In his dark blue business suit, President Obama climbed onto a bicycle anchored to the ground outside the White House. He pedaled in his polished dress shoes, generating electricity to run a water sanitation system built by a group of Florida teenagers.
He peered into a flask of green liquid containing a new breed of algae that was created by a 17-year-old Colorado girl who wants to solve the country’s energy problems.
And he shook hands with three small boys from Georgia who dreamed up a system to automatically cool down and hydrate sweating athletes.
“Keep in mind, they’re in third, fourth grade, and they’ve already got this idea,” Obama said. “If you’re inventing stuff in the third grade, what are you going to do by the time you get to college?”
It was the third annual White House Science Fair, designed to call attention to the importance of STEM — science, technology, engineering and math — and to honor the innovations dreamed up by young minds.
About 100 students from 40 states, ranging in age from 8 to 19, were invited to the event Monday afternoon.
The fair comes at a time of great concern among educators and policymakers that U.S. students have fallen behind their peers around the world in terms of STEM disciplines. It’s a worry the president shares.
“As a culture, we’re great consumers of technology, but we’re not always properly respecting the people who are in the labs and behind the scenes creating the stuff that we now take for granted,” Obama told the gathering at the White House, which included his top science advisers, among them those who run the National Institutes of Health, the National Science Foundation and NASA. “And we’ve got to give the millions of Americans who work in science and technology not only the kind of respect they deserve but also new ways to engage young people.”
The president announced several new initiatives aimed at getting more scientists and engineers to mentor students.
Many students at the science fair said they created their projects outside of school, teaching themselves the science involved or seeking out mentors in the community or at universities.
Easton LaChapelle, 17, of Mancos, Colo., taught himself enough computer coding and electronic skills to build a prosthetic arm controlled by brain waves. He made most of the parts with a 3-D printer — he has two in his bedroom — which significantly dropped the cost of the arm to about $400. Easton got his inspiration when he met a girl with an $80,000 prosthetic arm at a science and engineering festival.

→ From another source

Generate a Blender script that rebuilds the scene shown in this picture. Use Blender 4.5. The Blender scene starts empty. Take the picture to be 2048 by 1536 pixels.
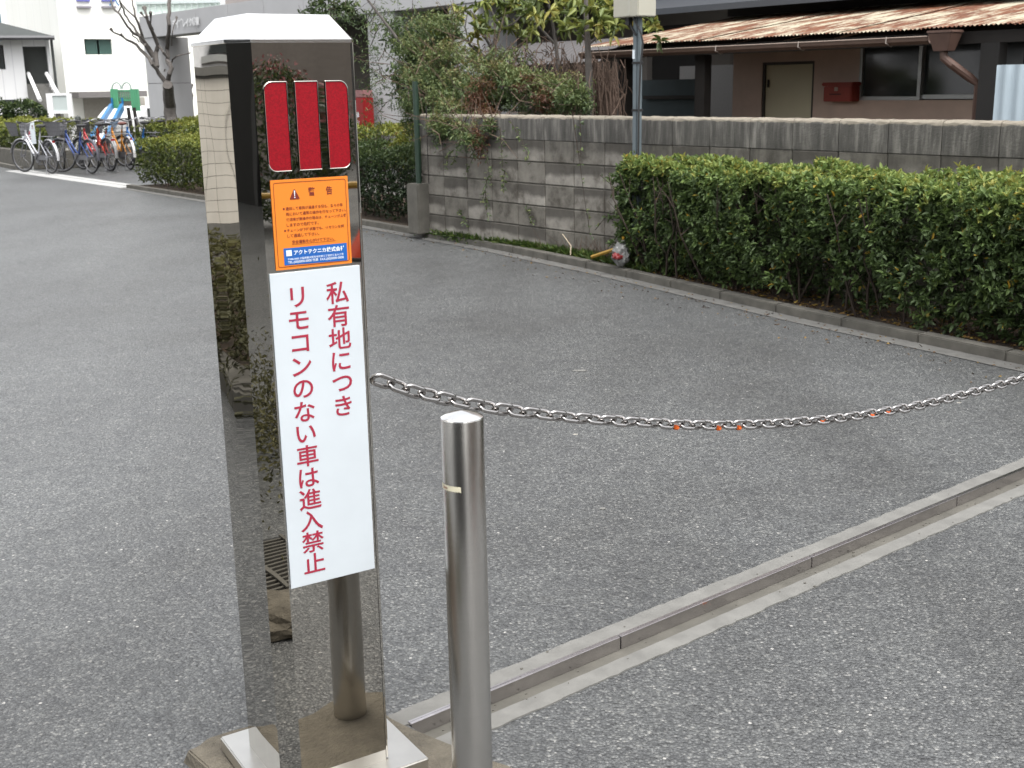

“I’m all self-taught,” he said, explaining that his high school lacks the science courses and equipment to help him work on the level necessary for his project. “School is basically a waste of time. I’d be better off with those seven hours if I could just use them working on my own.”
Sara Volz, 17, of Colorado Springs, created a new kind of algae that produces oil as an alternative to petroleum-based fuel. “When I found out you can make fuel from pond scum, isn’t that the most awesome thing ever?” said Sara, the daughter of a veterinarian and a journalist.